On the upside, bugs make good headlines. For instance, the bug in the on-board guidance computer of Europe's Ariane 5 rocket led to the destruction of the rocket, costing more than $1 billion. Then there was the infamous priority-inversion bug on the Mars Pathfinder spacecraft (see "A Conversation with Glenn Reeves," DDJ, November 1999). And, of course, the granddaddy of them allthe Year 2000 bug, which really wasn't a bug at all. (The Y2K data compression and ultimate storage overflow worked exactly as its designers and programmers knew it would; they just didn't think it would still be in use in 2000.)
On the other hand, the bug responsible for last year's electrical blackout, which cut off electricity to 50 million people in eight U.S. states and Canada, really was a bug. Now referred to as the "XA/21 bug," the problem in General Electric's XA/21 energy-management system was finally uncovered in a code audit.
"This fault was so deeply embedded, it took weeks of pouring through millions of lines of code and data to find it," said a GE spokesperson. The bug caused audible and on-screen alarm systems to fail, thereby slowing human response. Backup servers then failed because they couldn't handle unprocessed events queued up when the main system went down. All in all, operators didn't know for more than an hour that they were viewing outdated information because the system crashed silently.
There are all sorts of reasons for bugs in software, including that software is becoming more and more complex.

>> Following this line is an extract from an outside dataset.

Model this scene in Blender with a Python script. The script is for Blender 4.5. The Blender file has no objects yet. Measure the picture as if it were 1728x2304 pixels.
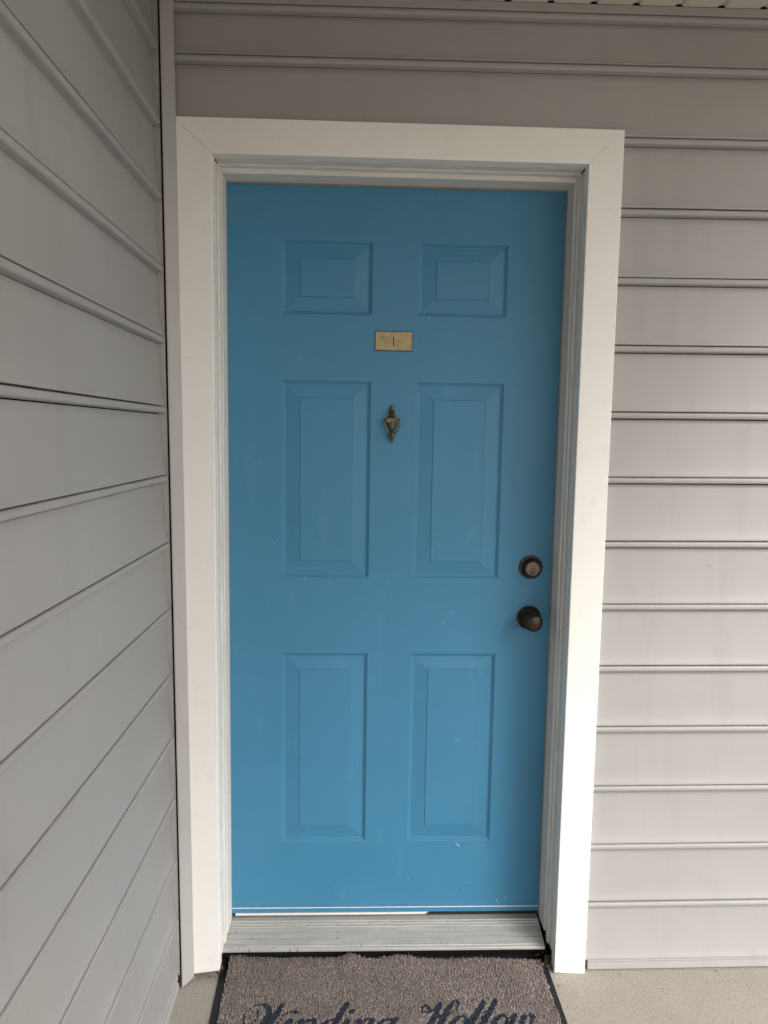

Programs are now measured in millions of lines of code and are distributed among multiple machines worldwide. As well, management stares at 80 percent of development costs going for testing and debugging, but doesn't understand where the return on investment is. Finally, there are the programmers themselves, who are often rushed, overworked, or sometimes not up to the job because they don't read Dr. Dobb's Journal.
Sure, debugging tools have come a long way, and most of us have a favorite debugger. But the tools are only as good as the techniques used when working with them. One of the best sources of debugging techniques is John Robbins's classic, but out-of-print, Debugging Applications (Microsoft Press, 2000), updated to Debugging Applications for Microsoft .NET and Microsoft Windows (Microsoft Press, 2003). Robbins, who writes the "Bugslayer" column for MSDN magazine and was an engineer for Compuware/NuMega's BoundsChecker and SoftICE debugging tools, does a masterful job at codifying essential debugging techniques and strategies.
While it doesn't have as many pages, but does have a longer title, David Agans's Debugging: The Nine Indispensable Rules for Finding Even the Most Elusive Software and Hardware Problems (Amacon, 2002) is, well, indispensable. Of course, as new languages and platforms emerge, Agans may need to add a new rule or two. When it comes to programming bugs, unlike Rhyniognatha, nothing is set in stone.